Jesus's tomb, Jonah and the whale and a trip to Rome

What do Jonah and the whale have to do with where Jesus was really buried and a trip to Rome?

Jesus Christ (photo credit: Wikimedia Commons)
Jesus Christ
(photo credit: Wikimedia Commons)
What do Jonah and the Whale have to do with where Jesus was buried and a trip to Rome? Cross-examination on Sunday in the defamation lawsuit of filmmaker-journalist Simcha Jacobovici against Joe Zias, a former Antiquities Authority official, went to the heart of these issues.
Jacobovici’s suit, which began in 2011, proceeded in court on Sunday, and harsh allegations were once again hurled at Zias, who according to Jacobovici defamed him by initiating a broad-based campaign to directly sabotage lucrative contracts he had already signed and was executing.
In 2007, Jacobovici’s documentary The Lost Tomb of Jesus was aired with the conclusion that, based on archeological finds dating back to 1980, Jesus had been buried and had a tomb.
In Jacobovici’s 2012 film The Jesus Discovery, also known as The Resurrection Tomb Mystery, Jacobovici implied that the tomb was on the estate of Joseph of Arimathea, who according to the New Testament was a member of the Sanhedrin who claimed Jesus’s body after he was crucified.
Jacobovici also claimed that a second nearby tomb contained a symbol relating to Jonah and the Whale, which, if true, could date that tomb and possibly become the earliest tomb associated with Christianity.
Such evidence could strengthen a variety of Jacobovici’s conclusions, including that there was significant evidence that Jesus had been married to Mary Magdalene and had children, all of whom were buried together in the Talpiot neighborhood of Jerusalem.
The conclusions struck at many of the core beliefs of the largest sects of Christianity, according to which Jesus was resurrected, never married and had no children.

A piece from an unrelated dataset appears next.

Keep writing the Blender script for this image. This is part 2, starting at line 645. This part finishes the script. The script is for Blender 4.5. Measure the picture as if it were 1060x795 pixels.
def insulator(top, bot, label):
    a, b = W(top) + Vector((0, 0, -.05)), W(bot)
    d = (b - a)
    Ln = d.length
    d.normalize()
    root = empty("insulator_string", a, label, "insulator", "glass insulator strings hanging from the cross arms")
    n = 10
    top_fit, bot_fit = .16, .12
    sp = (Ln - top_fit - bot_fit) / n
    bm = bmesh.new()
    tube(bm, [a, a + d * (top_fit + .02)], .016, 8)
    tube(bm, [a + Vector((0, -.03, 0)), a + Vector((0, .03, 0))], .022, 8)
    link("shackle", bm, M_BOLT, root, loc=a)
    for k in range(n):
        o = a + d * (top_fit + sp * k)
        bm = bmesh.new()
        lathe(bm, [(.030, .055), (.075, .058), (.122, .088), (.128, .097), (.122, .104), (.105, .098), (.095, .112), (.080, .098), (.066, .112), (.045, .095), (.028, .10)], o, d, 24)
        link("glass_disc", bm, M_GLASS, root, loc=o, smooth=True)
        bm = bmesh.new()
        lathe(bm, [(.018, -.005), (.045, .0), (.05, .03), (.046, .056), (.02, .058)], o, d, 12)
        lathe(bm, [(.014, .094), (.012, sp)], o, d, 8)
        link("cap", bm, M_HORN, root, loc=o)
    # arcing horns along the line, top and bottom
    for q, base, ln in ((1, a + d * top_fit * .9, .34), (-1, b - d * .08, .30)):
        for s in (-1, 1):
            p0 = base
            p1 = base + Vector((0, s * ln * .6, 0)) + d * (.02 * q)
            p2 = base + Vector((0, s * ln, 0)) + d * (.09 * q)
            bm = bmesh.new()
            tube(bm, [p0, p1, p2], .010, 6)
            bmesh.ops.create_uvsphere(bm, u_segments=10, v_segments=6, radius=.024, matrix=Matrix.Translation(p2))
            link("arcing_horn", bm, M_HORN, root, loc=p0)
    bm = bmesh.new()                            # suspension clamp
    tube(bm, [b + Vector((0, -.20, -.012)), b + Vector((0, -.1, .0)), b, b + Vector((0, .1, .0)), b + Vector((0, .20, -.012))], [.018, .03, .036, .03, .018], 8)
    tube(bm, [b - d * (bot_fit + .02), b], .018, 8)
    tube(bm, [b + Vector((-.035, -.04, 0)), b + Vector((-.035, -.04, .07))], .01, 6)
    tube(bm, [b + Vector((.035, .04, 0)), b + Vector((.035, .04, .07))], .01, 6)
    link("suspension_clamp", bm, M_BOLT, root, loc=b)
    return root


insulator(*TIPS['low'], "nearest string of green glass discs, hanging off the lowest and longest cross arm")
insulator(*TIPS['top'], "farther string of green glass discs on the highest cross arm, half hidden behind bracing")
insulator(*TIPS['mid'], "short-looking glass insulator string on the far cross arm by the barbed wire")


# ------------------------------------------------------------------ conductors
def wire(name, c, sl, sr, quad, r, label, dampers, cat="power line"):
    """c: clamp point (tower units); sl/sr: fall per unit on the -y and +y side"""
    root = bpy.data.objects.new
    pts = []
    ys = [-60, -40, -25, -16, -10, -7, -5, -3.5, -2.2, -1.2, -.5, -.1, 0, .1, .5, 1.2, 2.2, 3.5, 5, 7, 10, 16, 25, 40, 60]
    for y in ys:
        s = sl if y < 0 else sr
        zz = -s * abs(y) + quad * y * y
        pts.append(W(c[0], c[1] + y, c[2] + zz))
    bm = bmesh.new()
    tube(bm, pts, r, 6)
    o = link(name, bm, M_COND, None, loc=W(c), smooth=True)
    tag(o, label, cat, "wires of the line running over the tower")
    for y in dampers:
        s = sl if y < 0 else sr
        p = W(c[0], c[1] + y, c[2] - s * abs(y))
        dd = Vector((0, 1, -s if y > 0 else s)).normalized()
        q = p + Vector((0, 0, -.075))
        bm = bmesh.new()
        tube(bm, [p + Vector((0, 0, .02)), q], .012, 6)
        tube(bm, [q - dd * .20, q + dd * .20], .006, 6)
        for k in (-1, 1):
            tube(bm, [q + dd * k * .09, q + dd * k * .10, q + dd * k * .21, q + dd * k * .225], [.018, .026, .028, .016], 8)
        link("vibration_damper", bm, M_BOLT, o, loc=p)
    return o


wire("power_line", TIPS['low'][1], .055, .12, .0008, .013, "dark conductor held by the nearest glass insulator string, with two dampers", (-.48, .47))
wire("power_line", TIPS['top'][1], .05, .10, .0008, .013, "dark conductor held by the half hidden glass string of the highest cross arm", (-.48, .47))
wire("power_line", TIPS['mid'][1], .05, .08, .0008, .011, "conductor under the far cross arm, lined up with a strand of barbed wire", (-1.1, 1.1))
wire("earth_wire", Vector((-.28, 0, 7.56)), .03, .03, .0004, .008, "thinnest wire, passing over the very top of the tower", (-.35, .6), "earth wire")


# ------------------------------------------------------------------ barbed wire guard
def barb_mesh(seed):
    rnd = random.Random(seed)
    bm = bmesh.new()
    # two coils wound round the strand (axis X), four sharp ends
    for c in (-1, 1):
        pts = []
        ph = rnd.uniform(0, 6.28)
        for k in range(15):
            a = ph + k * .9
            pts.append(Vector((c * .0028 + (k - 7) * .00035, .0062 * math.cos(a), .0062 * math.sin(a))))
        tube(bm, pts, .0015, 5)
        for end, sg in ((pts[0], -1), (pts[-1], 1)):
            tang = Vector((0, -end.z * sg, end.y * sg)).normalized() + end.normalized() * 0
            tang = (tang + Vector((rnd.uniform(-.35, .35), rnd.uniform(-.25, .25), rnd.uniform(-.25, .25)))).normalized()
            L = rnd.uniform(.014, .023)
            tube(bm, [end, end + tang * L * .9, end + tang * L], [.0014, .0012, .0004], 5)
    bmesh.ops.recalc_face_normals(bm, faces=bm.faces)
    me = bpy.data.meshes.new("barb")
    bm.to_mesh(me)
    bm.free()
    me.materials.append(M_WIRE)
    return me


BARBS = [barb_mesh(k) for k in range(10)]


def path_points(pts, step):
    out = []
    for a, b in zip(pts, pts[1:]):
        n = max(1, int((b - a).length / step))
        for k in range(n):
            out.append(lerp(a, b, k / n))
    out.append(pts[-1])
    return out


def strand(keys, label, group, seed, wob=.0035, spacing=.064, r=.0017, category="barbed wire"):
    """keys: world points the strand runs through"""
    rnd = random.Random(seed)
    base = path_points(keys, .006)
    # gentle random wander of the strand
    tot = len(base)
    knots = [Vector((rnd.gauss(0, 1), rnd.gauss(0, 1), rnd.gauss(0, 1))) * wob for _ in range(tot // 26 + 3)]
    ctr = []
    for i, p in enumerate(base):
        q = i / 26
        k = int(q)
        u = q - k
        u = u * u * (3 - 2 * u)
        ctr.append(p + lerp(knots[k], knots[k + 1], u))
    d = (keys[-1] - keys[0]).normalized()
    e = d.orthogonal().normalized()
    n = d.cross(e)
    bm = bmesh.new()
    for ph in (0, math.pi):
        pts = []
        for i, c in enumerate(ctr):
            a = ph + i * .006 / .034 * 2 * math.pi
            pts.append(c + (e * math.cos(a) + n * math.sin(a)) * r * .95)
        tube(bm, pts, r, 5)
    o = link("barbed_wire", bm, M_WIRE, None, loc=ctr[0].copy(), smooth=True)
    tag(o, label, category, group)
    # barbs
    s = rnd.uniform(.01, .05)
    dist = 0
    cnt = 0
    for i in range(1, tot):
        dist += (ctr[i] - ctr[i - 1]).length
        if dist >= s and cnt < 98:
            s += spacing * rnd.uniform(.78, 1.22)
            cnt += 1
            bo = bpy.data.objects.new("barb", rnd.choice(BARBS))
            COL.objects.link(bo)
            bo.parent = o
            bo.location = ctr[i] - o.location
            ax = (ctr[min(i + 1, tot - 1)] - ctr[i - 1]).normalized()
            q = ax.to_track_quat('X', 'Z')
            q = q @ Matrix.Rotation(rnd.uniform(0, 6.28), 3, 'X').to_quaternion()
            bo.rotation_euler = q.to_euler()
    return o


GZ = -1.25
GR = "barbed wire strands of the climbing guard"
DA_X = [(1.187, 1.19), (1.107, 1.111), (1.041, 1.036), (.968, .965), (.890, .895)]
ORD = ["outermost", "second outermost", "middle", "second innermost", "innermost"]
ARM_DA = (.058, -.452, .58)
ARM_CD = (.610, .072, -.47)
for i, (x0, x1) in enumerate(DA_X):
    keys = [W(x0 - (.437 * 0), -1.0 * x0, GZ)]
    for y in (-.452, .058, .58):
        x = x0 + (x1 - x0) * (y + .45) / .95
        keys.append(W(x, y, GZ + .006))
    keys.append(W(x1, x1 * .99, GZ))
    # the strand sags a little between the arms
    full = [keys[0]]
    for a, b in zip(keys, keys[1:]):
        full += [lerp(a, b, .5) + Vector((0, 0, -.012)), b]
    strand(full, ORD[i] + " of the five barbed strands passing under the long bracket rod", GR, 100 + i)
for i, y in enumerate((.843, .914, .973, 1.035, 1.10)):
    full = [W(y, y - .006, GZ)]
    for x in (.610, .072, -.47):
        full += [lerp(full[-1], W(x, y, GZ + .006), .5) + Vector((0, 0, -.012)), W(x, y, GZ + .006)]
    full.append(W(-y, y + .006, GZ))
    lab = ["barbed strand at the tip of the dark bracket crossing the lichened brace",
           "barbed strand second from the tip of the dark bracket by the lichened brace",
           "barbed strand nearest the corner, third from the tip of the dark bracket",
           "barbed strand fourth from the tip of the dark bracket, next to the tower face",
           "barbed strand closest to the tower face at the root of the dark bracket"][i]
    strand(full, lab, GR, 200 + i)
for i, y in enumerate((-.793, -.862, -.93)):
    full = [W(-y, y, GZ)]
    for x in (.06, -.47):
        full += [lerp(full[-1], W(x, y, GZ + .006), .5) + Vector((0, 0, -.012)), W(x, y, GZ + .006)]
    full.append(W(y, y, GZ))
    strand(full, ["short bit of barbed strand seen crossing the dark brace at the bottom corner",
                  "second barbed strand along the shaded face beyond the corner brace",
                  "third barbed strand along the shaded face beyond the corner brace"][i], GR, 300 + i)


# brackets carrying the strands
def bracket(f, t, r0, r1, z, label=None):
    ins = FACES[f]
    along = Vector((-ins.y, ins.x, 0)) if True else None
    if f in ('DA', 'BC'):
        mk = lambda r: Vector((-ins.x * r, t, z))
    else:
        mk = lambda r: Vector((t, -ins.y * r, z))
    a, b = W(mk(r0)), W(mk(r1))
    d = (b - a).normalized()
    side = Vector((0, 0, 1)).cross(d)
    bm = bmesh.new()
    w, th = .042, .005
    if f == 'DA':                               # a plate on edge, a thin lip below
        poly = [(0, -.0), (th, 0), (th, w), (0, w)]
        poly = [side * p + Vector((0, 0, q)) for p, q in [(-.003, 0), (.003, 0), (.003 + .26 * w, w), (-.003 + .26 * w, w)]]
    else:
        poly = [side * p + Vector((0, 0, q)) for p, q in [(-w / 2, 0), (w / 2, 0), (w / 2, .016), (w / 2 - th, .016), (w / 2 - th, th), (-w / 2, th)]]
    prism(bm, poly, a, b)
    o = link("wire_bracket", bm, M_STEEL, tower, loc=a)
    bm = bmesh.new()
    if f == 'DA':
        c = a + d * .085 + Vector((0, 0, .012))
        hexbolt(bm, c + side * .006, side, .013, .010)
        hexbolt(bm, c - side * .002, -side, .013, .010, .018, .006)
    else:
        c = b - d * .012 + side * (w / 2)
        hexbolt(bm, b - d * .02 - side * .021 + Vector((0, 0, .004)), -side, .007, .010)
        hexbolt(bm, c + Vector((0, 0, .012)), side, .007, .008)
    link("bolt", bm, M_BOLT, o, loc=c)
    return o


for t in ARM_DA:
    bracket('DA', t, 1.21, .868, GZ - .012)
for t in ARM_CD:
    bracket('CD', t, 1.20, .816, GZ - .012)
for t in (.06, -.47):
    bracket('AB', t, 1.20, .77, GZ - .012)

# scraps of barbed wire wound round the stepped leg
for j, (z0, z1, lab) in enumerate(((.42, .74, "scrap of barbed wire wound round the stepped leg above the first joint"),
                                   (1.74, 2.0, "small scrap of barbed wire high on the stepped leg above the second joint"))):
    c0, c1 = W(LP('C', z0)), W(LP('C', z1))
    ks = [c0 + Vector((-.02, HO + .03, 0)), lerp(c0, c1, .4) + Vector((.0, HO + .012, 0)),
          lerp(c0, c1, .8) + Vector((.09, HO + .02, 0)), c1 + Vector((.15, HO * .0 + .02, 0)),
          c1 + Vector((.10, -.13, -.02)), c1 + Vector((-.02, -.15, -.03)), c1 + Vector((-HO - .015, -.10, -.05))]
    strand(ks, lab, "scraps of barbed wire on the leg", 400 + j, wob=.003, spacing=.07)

The theories were not new, but Jacobovici’s films were some of the largest stages the ideas had been given, and were extensively covered by international media.
A vast majority of academics said that the films’ conclusions were flawed, but a small minority strongly defend Jacobovici’s conclusions.
In October 2011, Jacobovici filed a defamation suit against Zias, his harshest critic, claiming damage of NIS 8.57 million and demanding NIS 3.5m.
The case was brought before Lod District Court Judge Jacob Shienman.
The filmmaker claims that while others have disparaged his ideas in a reasonable manner, Zias went beyond legitimate debate and defamed him to sabotage his contracts.
Zias’s “tip-off” about some of Jacobovici’s alleged conspiracies came from Joanna Garrett, a woman who was originally a supporter of Jacobovici’s theories, but who then fell out with him.
Jacobovici said that Zias contacted his broadcaster, National Geographic, his publisher, Simon & Schuster, as well as others, and defamed him with a wide array of false accusations, such as elaborate forgery, paying off people, and manipulating people and events to try to build his credibility.
That is where the trip to Rome comes in.
Vanderbilt Prof. Robin Jensen, an expert in early Christian art and one of several panelists for National Geographic to evaluate the veracity of Jacobovici’s 2012 film, is featured in that film commenting on the symbol of Jonah and the Whale, implying it could be unique as it could be two hundred years older than any other earlier finding of similar Jonah symbols.
However, Jensen has since repudiated that she agreed with Jacobovici’s theories that the symbol depicts Jonah and the Whale and claimed that she was in Rome to review symbols in Rome, not to opine on symbols in Jerusalem for which she felt unqualified.
Jensen portrayed her interview in the film while in Rome as sprung on her with little preparation.
Based on public attacks she has made, Jacobovici has sued her in a separate defamation case in the US, for which she has filed a motion to dismiss that has not yet been ruled on.
Sunday’s testimony focused on Jacobovici’s attack on Zias – that Zias passed on unsubstantiated rumors from Garrett to Jensen, which changed Jensen’s mind and that of the other National Geographic panelists sufficiently to lead to National Geographic not airing the film and Jacobovici moving the film to the Discovery Channel.
Jacobovici’s lawyer bore down on Zias for claiming to have lost certain emails between himself and Jensen that he claimed could have helped show Zias’s allegedly damaging interference.
Zias said his email account was hacked multiple times, that the attack was a sideshow and that the whole panel, who could think for themselves, had rejected Jacobovici’s film, not just Jensen, who was the only panelist he was directly in touch with.
Still, Jacobovici’s lawyer focused on a preserved email in which he implied that Jensen told Zias she had passed on Zias’s allegations to the other panelists, which impliedly turned them against Jacobovici.
During a break, Zias alleged that National Geographic gave Jacobovici a chance to air his film – cut from two hours to one – and with a disclaimer about the film’s veracity, while Jacobovici said “that’s not what happened.”